Could you copy exactly the lines from the start of the records through the one containing "rows) in metres", both included, and leave out the pictures?

**** RECORDS PROVIDED ****

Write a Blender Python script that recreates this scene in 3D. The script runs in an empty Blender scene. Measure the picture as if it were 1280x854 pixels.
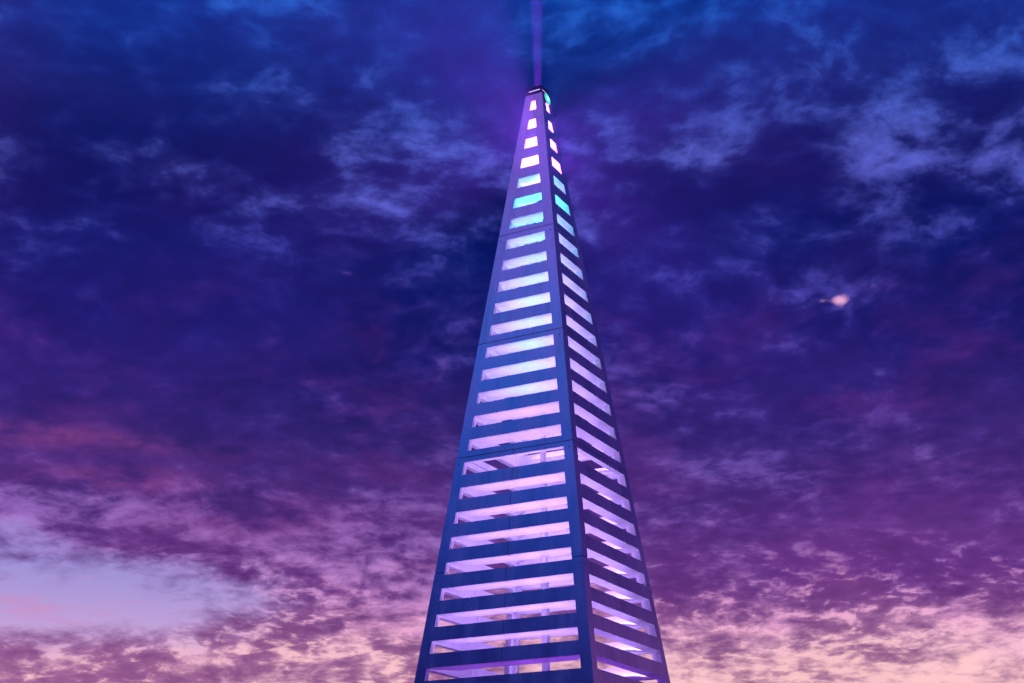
import bpy, bmesh, math, random
from mathutils import Vector, Matrix
random.seed(7)
S = bpy.context.scene
COL = S.collection
U = 2.5                                   # one storey of the tower (five slot rows) in metres

# ------------------------------------------------------------------ camera
ZC, DIST = -5.2158, 10.8718               # eye level and distance, in storeys from the first seam
PITCH, ROLL, HEAD = math.radians(21.467), math.radians(0.359), math.radians(1.299)
EYE = 1.6
def wz(z):                                # storey height -> metres above the ground
    return EYE + (z - ZC) * U
cd = bpy.data.cameras.new("camera"); cam = bpy.data.objects.new("camera", cd); COL.objects.link(cam)
cd.sensor_width = 36; cd.lens = 36 * 1746.26 / 1280; cd.clip_end = 20000; cd.clip_start = 0.05
cam.location = (0, -DIST * U, EYE)
cam.matrix_world = (Matrix.Translation(cam.location) @ Matrix.Rotation(HEAD, 4, 'Z')
                    @ Matrix.Rotation(math.pi / 2 + PITCH, 4, 'X') @ Matrix.Rotation(-ROLL, 4, 'Z'))
S.camera = cam
CAMR = cam.matrix_world.to_3x3()
def sky_ae(x, y):                         # picture point -> azimuth, elevation of that bit of sky
    d = (CAMR @ Vector(((x - 640), (427 - y), -1746.26))).normalized()
    return math.degrees(math.atan2(d.x, d.y)), math.degrees(math.asin(d.z))

# ------------------------------------------------------------------ render look
S.render.engine = 'CYCLES'
S.view_settings.view_transform = 'Standard'; S.view_settings.look = 'None'
S.view_settings.exposure = 0; S.view_settings.gamma = 1
S.cycles.use_denoising = True
S.cycles.volume_bounces = 0
S.cycles.max_bounces = 8; S.cycles.diffuse_bounces = 4; S.cycles.sample_clamp_indirect = 8; S.cycles.sample_clamp_direct = 5

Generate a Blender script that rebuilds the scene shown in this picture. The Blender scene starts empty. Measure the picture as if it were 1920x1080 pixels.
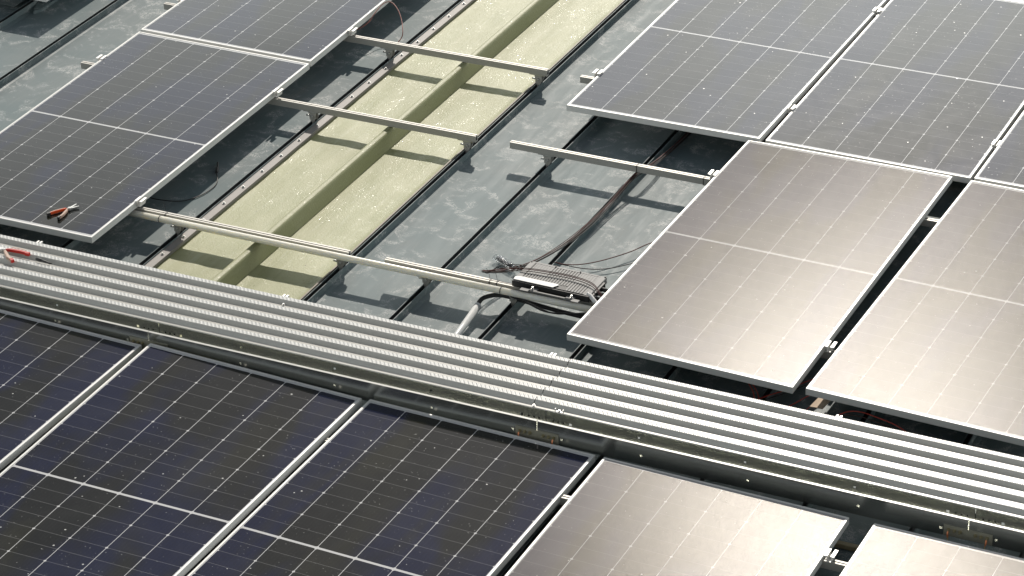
import bpy, bmesh, math, random
from mathutils import Vector, Matrix, noise
R = math.radians
rnd = random.Random(7)
sc = bpy.context.scene
col = sc.collection

# ------------------------------------------------------------------ camera
cam_d = bpy.data.cameras.new("Camera")
cam = bpy.data.objects.new("Camera", cam_d); col.objects.link(cam); sc.camera = cam
right = Vector((0.90117, 0.43251, -0.02879)).normalized()
fwd = Vector((-0.39022, 0.78054, -0.48834)).normalized()
up = right.cross(fwd).normalized()
right = fwd.cross(up).normalized()
cam.matrix_world = Matrix((
    (right.x, up.x, -fwd.x, 4.81850),
    (right.y, up.y, -fwd.y, -10.19675),
    (right.z, up.z, -fwd.z, 6.57906),
    (0, 0, 0, 1)))
cam_d.sensor_width = 36.0
cam_d.lens = 5205.4 / 1920 * 36
cam_d.clip_start = 0.1
cam_d.clip_end = 2000

# ------------------------------------------------------------------ sun and sky
SUN = Vector((-0.42, 1.30, 1.0)).normalized()
el = math.asin(SUN.z); az = math.atan2(SUN.x, SUN.y)
sd = bpy.data.lights.new("sun", 'SUN'); sd.energy = 4.1; sd.angle = R(0.8); sd.color = (1.0, 0.93, 0.84)
so = bpy.data.objects.new("sun", sd); col.objects.link(so)
so.rotation_euler = SUN.to_track_quat('Z', 'Y').to_euler()
so.location = SUN * 30
w = bpy.data.worlds.new("World"); sc.world = w; w.use_nodes = True
nt = w.node_tree; nt.nodes.clear()
out = nt.nodes.new('ShaderNodeOutputWorld'); bg = nt.nodes.new('ShaderNodeBackground')
sky = nt.nodes.new('ShaderNodeTexSky'); sky.sky_type = 'NISHITA'; sky.sun_disc = False
sky.sun_elevation = el; sky.sun_rotation = az % (2 * math.pi)
sky.air_density = 1.2; sky.dust_density = 1.0; sky.ozone_density = 1.0
# a bank of pale haze low over the horizon, thinning out with height
tc = nt.nodes.new('ShaderNodeTexCoord'); sx = nt.nodes.new('ShaderNodeSeparateXYZ')
nt.links.new(tc.outputs['Generated'], sx.inputs[0])
mr = nt.nodes.new('ShaderNodeMapRange'); mr.interpolation_type = 'SMOOTHSTEP'
mr.inputs[1].default_value = 0.39; mr.inputs[2].default_value = 0.50
mr.inputs[3].default_value = 1.0; mr.inputs[4].default_value = 0.0
nt.links.new(sx.outputs['Z'], mr.inputs[0])
hz = nt.nodes.new('ShaderNodeMix'); hz.data_type = 'RGBA'
hz.inputs[7].default_value = (40.0, 41.5, 40.5, 1)
sc_ = nt.nodes.new('ShaderNodeMath'); sc_.operation = 'MULTIPLY'; sc_.inputs[1].default_value = 0.75
# the bank lies towards the sun; behind the camera the sky stays clear
dp = nt.nodes.new('ShaderNodeVectorMath'); dp.operation = 'DOT_PRODUCT'
nt.links.new(tc.outputs['Generated'], dp.inputs[0]); dp.inputs[1].default_value = Vector((SUN.x, SUN.y, 0)).normalized()
ma = nt.nodes.new('ShaderNodeMapRange'); ma.interpolation_type = 'SMOOTHSTEP'
ma.inputs[1].default_value = -0.25; ma.inputs[2].default_value = 0.6; ma.inputs[3].default_value = 0.42
nt.links.new(dp.outputs['Value'], ma.inputs[0])
mm = nt.nodes.new('ShaderNodeMath'); mm.operation = 'MULTIPLY'
nt.links.new(mr.outputs[0], mm.inputs[0]); nt.links.new(ma.outputs[0], mm.inputs[1])
nt.links.new(mm.outputs[0], sc_.inputs[0]); nt.links.new(sc_.outputs[0], hz.inputs[0])
hs = nt.nodes.new('ShaderNodeHueSaturation'); hs.inputs['Saturation'].default_value = 0.45   # hazy, milky air
nt.links.new(sky.outputs[0], hs.inputs['Color']); nt.links.new(hs.outputs[0], hz.inputs[6]); nt.links.new(hz.outputs[2], bg.inputs[0])
bg.inputs[1].default_value = 0.07
nt.links.new(bg.outputs[0], out.inputs[0])
sc.view_settings.view_transform = 'Standard'; sc.view_settings.look = 'None'
sc.view_settings.exposure = 0.0; sc.view_settings.gamma = 1.0
sc.view_settings.use_curve_mapping = False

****

• ANSWER TO THE EXERCISE
Write a Blender Python script that recreates this scene in 3D. The script runs in an empty Blender scene. Measure the picture as if it were 1280x854 pixels.
import bpy, bmesh, math, random
from mathutils import Vector, Matrix
random.seed(7)
S = bpy.context.scene
COL = S.collection
U = 2.5                                   # one storey of the tower (five slot rows) in metres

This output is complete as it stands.